*Material provided:*
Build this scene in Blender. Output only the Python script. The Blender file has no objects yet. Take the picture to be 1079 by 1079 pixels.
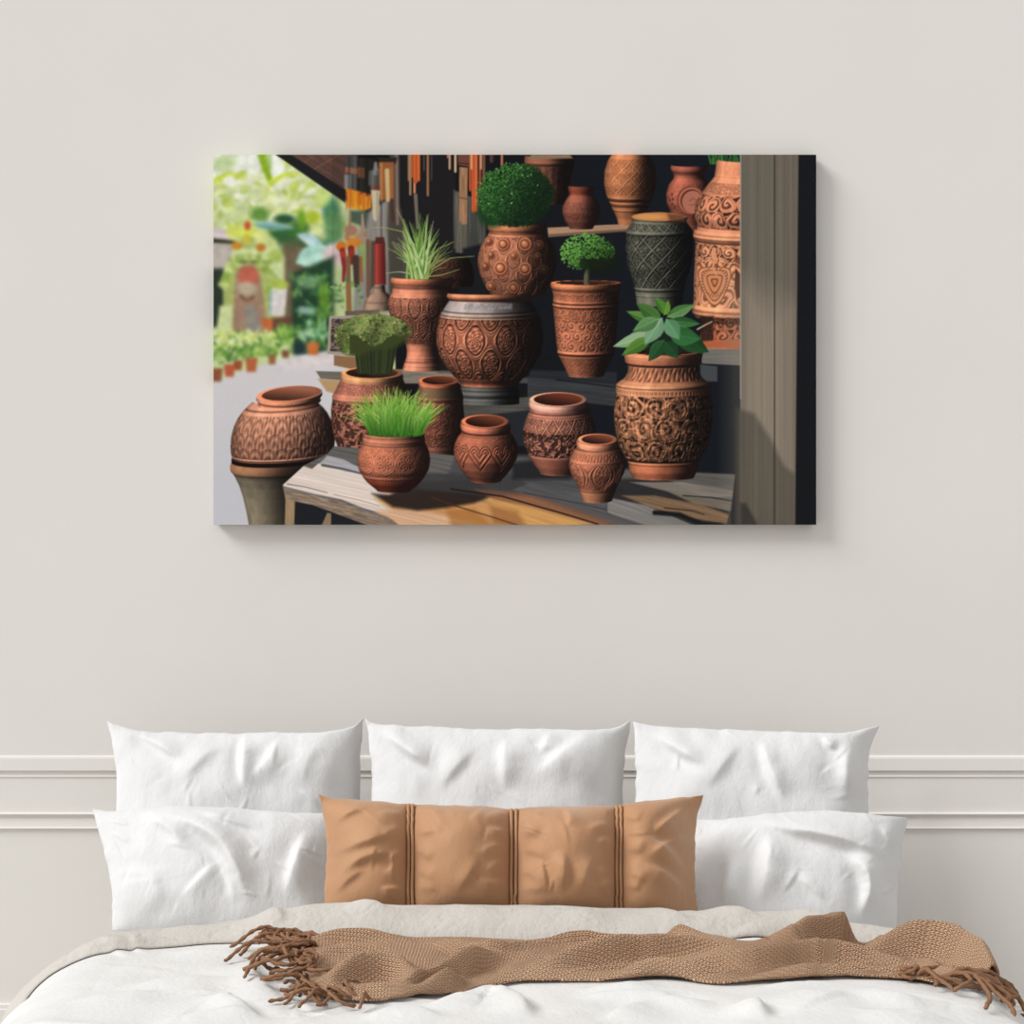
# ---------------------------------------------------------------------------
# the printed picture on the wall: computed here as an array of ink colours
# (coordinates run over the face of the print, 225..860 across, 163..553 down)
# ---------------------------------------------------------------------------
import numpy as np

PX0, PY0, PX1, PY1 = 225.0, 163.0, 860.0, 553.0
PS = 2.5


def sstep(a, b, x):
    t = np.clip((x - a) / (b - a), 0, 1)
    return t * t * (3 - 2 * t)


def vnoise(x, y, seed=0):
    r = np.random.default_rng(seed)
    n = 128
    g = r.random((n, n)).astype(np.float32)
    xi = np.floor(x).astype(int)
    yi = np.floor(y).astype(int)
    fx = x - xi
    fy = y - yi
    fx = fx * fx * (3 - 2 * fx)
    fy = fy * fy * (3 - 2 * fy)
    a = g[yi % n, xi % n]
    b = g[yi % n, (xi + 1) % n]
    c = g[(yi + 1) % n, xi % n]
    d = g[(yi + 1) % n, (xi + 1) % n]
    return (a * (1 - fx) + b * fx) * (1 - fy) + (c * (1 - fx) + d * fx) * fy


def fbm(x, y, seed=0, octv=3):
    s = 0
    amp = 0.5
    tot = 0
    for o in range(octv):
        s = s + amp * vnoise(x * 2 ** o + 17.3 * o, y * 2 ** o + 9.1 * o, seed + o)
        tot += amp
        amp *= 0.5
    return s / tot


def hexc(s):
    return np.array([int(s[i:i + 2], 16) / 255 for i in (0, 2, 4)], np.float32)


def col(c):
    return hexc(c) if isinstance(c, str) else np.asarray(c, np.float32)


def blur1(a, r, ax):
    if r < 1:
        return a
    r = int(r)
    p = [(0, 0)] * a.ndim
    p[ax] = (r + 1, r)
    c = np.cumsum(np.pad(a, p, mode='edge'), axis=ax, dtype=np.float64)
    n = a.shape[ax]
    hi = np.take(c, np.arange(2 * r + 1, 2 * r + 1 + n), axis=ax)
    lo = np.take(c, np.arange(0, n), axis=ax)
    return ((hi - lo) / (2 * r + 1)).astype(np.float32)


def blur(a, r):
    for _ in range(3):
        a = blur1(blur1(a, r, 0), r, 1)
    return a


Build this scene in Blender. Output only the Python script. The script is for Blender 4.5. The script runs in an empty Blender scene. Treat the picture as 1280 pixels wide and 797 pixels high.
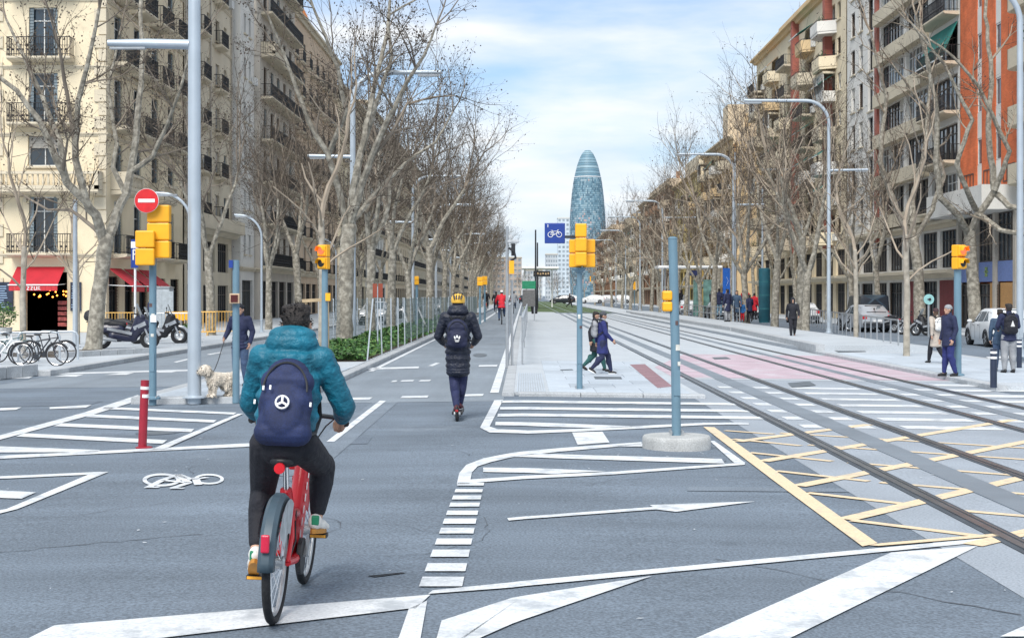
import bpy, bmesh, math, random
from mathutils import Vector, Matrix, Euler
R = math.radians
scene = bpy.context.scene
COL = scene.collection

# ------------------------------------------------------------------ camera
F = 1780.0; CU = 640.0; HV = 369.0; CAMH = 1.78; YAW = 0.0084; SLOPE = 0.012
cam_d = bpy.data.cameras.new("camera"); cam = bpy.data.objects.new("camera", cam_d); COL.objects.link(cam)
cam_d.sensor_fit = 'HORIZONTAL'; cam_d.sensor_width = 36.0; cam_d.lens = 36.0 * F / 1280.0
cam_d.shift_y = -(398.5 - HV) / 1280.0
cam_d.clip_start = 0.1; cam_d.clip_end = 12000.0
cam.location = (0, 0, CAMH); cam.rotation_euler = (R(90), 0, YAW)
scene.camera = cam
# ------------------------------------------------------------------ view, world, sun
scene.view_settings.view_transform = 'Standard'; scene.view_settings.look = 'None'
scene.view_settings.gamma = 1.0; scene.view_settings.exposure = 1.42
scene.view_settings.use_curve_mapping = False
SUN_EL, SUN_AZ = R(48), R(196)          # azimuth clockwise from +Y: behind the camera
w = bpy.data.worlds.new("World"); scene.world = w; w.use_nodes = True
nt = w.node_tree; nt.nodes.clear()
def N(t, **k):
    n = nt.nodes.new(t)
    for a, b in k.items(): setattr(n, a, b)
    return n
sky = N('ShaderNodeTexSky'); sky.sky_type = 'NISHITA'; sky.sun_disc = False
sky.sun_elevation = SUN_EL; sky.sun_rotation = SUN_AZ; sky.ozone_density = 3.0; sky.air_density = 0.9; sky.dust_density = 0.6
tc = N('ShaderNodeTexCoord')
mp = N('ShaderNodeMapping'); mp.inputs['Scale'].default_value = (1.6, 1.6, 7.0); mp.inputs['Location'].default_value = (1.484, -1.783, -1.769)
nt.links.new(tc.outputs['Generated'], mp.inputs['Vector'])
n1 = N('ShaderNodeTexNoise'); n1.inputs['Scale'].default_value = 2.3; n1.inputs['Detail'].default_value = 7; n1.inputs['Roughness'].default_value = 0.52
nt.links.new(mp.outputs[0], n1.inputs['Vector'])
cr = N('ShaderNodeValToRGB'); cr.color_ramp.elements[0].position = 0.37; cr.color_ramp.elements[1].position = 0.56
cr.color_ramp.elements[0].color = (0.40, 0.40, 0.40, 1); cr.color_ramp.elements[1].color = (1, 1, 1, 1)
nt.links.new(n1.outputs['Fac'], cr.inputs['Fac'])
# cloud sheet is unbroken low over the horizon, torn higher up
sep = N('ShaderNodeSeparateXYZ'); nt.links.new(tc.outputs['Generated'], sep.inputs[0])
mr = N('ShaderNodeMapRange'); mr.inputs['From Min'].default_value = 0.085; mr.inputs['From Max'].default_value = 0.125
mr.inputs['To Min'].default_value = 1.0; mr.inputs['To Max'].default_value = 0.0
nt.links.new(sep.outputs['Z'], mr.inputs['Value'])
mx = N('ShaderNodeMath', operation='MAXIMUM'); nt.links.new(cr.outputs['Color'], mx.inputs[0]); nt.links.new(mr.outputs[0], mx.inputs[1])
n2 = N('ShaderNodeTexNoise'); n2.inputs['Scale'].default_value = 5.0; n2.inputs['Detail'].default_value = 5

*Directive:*
Omit every picture, and please return the entries exactly from the first line through the line with "return t * t * (3 - 2 * t)", both included.

*Result of this task:*
Build this scene in Blender. Output only the Python script. The Blender file has no objects yet. Take the picture to be 1079 by 1079 pixels.
# ---------------------------------------------------------------------------
# the printed picture on the wall: computed here as an array of ink colours
# (coordinates run over the face of the print, 225..860 across, 163..553 down)
# ---------------------------------------------------------------------------
import numpy as np

PX0, PY0, PX1, PY1 = 225.0, 163.0, 860.0, 553.0
PS = 2.5


def sstep(a, b, x):
    t = np.clip((x - a) / (b - a), 0, 1)
    return t * t * (3 - 2 * t)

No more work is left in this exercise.